[Instructions for the task]
Emit the exact text of every line from the line with "M['shade_hem'], fence, True)" to the line with "tag(b.build('tag', M['table']), 'small", both ends included. No other output is expected.

[Provided entries]
---+---

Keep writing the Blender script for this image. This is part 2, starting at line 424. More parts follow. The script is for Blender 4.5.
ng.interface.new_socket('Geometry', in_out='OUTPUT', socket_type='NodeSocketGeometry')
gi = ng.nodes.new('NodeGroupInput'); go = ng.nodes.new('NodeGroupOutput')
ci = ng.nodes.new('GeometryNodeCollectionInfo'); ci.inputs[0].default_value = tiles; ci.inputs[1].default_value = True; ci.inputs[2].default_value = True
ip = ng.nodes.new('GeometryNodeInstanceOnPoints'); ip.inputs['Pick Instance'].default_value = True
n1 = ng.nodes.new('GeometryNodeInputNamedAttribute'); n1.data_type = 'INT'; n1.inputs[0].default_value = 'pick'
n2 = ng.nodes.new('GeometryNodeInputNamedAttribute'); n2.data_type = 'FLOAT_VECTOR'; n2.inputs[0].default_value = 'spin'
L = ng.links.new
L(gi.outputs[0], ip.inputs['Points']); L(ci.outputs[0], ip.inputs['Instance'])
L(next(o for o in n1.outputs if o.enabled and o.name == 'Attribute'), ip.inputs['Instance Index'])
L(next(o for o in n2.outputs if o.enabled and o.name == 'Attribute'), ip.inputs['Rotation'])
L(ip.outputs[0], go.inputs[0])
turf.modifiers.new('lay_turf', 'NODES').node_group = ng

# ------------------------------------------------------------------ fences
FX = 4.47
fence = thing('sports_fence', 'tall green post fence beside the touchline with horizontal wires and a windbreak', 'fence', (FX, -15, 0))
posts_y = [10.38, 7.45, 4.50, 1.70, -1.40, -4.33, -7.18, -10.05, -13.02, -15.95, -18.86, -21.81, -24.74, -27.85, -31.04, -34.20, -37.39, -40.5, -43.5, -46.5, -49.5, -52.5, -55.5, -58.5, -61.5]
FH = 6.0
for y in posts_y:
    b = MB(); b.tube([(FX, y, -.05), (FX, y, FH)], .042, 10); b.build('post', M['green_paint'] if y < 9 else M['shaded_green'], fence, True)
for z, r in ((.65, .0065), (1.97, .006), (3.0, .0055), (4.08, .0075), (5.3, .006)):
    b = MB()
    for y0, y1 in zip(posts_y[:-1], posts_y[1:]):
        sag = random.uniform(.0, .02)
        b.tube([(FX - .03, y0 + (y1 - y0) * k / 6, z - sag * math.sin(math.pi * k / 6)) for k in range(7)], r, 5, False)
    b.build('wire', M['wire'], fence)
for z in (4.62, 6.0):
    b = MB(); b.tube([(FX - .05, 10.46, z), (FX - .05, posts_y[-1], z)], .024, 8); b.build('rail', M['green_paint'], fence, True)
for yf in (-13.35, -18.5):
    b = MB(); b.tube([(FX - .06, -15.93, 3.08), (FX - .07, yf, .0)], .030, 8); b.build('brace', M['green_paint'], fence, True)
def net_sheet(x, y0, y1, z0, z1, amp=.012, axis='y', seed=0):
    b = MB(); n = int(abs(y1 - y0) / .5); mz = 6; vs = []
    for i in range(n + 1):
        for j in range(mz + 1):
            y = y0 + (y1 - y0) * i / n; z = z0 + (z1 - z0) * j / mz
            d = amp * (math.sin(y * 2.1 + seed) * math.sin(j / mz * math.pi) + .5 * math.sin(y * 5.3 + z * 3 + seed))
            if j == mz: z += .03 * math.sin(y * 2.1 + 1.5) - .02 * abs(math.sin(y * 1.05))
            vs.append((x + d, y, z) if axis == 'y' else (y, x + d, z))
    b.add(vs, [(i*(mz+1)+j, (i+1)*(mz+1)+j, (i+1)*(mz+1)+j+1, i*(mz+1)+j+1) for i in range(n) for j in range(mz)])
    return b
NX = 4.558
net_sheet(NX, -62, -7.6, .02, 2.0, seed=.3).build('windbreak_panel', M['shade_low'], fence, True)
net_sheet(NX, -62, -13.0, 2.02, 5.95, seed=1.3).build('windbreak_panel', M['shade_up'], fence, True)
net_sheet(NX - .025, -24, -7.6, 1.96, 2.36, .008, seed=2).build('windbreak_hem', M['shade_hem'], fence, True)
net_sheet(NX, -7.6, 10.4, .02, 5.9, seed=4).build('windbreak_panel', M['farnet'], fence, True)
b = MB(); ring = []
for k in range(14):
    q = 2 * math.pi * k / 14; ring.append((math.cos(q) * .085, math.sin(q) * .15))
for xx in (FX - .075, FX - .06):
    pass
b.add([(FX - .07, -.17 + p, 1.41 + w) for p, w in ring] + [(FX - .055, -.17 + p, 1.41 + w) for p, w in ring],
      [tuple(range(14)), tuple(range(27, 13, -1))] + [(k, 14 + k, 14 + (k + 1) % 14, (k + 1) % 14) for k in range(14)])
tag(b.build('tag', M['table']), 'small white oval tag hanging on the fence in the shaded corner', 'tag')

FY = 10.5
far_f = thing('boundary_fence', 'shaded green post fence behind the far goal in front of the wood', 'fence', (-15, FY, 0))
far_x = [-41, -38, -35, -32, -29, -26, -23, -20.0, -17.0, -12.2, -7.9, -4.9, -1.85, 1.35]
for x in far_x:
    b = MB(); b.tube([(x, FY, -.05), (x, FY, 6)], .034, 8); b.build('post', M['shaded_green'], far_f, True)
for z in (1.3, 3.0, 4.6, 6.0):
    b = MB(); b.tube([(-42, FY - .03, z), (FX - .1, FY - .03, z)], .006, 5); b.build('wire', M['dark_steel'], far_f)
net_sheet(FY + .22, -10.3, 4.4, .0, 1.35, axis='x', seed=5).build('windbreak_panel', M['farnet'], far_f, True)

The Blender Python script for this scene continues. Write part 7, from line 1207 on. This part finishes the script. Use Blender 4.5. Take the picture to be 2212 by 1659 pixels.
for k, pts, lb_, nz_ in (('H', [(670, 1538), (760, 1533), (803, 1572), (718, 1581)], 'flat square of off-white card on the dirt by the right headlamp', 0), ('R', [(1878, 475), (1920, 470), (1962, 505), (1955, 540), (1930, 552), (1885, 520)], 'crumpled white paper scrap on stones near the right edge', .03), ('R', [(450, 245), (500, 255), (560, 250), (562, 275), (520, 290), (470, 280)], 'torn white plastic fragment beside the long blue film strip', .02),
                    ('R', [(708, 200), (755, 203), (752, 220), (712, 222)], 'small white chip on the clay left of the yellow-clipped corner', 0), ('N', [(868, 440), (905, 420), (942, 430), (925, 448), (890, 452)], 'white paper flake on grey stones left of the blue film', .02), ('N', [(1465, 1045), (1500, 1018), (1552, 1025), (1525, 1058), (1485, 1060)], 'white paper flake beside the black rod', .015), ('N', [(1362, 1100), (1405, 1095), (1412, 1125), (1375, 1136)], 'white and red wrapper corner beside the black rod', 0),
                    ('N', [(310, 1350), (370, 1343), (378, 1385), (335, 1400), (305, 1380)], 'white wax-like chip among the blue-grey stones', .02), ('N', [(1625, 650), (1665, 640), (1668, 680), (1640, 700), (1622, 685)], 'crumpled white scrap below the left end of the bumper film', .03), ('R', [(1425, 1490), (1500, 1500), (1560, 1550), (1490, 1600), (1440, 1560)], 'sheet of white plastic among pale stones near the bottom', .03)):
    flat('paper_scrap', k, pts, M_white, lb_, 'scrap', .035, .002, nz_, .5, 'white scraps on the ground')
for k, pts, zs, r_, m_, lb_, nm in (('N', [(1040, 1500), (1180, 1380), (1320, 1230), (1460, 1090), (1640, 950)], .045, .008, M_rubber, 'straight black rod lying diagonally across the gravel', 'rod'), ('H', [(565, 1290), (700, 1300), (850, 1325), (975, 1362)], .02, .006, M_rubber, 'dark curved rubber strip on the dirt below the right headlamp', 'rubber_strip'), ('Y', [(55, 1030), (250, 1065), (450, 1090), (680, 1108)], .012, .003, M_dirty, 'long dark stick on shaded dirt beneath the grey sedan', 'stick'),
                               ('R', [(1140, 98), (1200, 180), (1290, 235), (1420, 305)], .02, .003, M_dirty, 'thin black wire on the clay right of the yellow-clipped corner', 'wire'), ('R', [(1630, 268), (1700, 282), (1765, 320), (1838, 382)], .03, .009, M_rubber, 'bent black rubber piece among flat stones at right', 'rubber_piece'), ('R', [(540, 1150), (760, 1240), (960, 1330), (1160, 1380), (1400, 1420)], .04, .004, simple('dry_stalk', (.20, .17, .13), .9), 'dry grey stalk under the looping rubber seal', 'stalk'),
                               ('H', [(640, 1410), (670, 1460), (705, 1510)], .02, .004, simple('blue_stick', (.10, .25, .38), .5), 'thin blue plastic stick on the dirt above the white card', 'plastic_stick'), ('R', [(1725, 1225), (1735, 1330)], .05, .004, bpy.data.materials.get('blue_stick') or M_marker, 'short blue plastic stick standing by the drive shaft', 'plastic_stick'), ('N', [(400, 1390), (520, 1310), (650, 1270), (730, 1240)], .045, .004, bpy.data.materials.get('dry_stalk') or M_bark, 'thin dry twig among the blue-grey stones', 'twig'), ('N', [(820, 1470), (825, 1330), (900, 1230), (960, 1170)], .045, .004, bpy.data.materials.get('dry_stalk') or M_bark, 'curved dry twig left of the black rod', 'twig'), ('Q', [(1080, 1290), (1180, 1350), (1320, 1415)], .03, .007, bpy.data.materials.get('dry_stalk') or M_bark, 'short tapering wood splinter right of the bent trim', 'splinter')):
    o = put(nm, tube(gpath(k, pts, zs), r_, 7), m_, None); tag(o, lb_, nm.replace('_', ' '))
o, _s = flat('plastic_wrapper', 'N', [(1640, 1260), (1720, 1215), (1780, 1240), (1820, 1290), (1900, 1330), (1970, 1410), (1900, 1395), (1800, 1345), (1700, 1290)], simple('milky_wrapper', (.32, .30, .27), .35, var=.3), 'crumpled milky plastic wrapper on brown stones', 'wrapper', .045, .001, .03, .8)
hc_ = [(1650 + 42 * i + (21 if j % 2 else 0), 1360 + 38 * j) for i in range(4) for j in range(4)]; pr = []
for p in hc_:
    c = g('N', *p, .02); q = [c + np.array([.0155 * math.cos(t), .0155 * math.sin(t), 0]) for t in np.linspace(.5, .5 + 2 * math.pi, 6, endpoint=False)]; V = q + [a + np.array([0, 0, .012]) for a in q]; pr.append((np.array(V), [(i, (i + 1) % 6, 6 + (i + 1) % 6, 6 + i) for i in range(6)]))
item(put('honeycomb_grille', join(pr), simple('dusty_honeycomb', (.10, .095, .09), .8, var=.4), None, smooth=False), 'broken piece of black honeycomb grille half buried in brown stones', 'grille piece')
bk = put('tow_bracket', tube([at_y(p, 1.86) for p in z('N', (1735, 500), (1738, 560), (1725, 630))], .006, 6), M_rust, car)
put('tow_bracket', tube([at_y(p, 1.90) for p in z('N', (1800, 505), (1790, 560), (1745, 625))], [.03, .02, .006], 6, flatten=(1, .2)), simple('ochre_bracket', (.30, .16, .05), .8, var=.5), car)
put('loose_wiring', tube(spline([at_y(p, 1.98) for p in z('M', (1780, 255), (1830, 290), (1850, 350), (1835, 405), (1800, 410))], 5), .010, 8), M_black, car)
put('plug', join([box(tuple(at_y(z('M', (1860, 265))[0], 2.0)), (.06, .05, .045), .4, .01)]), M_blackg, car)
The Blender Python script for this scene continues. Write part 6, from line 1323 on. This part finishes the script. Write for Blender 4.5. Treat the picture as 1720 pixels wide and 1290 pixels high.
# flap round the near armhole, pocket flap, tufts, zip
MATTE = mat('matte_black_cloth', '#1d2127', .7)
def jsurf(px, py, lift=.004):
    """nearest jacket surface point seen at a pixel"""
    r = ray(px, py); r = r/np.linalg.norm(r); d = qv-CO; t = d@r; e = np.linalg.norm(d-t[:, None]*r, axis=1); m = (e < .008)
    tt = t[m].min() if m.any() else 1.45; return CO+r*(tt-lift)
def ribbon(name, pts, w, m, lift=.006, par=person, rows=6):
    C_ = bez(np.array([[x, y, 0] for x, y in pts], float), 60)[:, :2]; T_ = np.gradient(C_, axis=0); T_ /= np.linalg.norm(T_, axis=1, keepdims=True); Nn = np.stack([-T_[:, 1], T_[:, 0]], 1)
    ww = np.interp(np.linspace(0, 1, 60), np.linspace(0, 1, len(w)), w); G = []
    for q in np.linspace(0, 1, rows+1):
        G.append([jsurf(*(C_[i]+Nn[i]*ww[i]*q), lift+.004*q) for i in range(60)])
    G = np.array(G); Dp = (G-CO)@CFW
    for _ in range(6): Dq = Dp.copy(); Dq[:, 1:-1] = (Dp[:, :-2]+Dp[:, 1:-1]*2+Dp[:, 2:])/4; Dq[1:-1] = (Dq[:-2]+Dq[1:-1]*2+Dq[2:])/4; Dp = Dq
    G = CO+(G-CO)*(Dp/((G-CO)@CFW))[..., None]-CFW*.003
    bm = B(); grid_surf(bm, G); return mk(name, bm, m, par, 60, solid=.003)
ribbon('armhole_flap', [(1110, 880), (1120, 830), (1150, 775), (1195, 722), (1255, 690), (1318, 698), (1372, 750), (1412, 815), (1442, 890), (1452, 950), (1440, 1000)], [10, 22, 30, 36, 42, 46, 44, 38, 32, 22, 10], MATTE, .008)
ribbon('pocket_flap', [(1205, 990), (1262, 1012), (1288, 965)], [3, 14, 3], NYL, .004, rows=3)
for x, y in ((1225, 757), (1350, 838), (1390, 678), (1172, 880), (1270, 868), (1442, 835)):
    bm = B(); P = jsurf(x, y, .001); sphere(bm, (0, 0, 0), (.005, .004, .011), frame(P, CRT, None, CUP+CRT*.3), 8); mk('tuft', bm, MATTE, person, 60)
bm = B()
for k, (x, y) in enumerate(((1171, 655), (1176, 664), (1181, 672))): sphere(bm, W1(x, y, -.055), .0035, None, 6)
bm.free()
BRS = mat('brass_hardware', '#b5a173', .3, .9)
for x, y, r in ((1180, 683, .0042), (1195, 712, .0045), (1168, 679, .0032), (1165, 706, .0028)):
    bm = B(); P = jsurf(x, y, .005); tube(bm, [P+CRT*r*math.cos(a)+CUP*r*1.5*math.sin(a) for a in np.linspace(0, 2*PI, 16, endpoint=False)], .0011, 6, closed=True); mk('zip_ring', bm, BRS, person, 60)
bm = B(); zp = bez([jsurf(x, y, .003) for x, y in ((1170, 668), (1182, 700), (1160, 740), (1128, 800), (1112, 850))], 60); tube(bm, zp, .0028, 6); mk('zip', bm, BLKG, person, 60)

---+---

[Answer]
net_sheet(NX - .025, -24, -7.6, 1.96, 2.36, .008, seed=2).build('windbreak_hem', M['shade_hem'], fence, True)
net_sheet(NX, -7.6, 10.4, .02, 5.9, seed=4).build('windbreak_panel', M['farnet'], fence, True)
b = MB(); ring = []
for k in range(14):
    q = 2 * math.pi * k / 14; ring.append((math.cos(q) * .085, math.sin(q) * .15))
for xx in (FX - .075, FX - .06):
    pass
b.add([(FX - .07, -.17 + p, 1.41 + w) for p, w in ring] + [(FX - .055, -.17 + p, 1.41 + w) for p, w in ring],
      [tuple(range(14)), tuple(range(27, 13, -1))] + [(k, 14 + k, 14 + (k + 1) % 14, (k + 1) % 14) for k in range(14)])
tag(b.build('tag', M['table']), 'small white oval tag hanging on the fence in the shaded corner', 'tag')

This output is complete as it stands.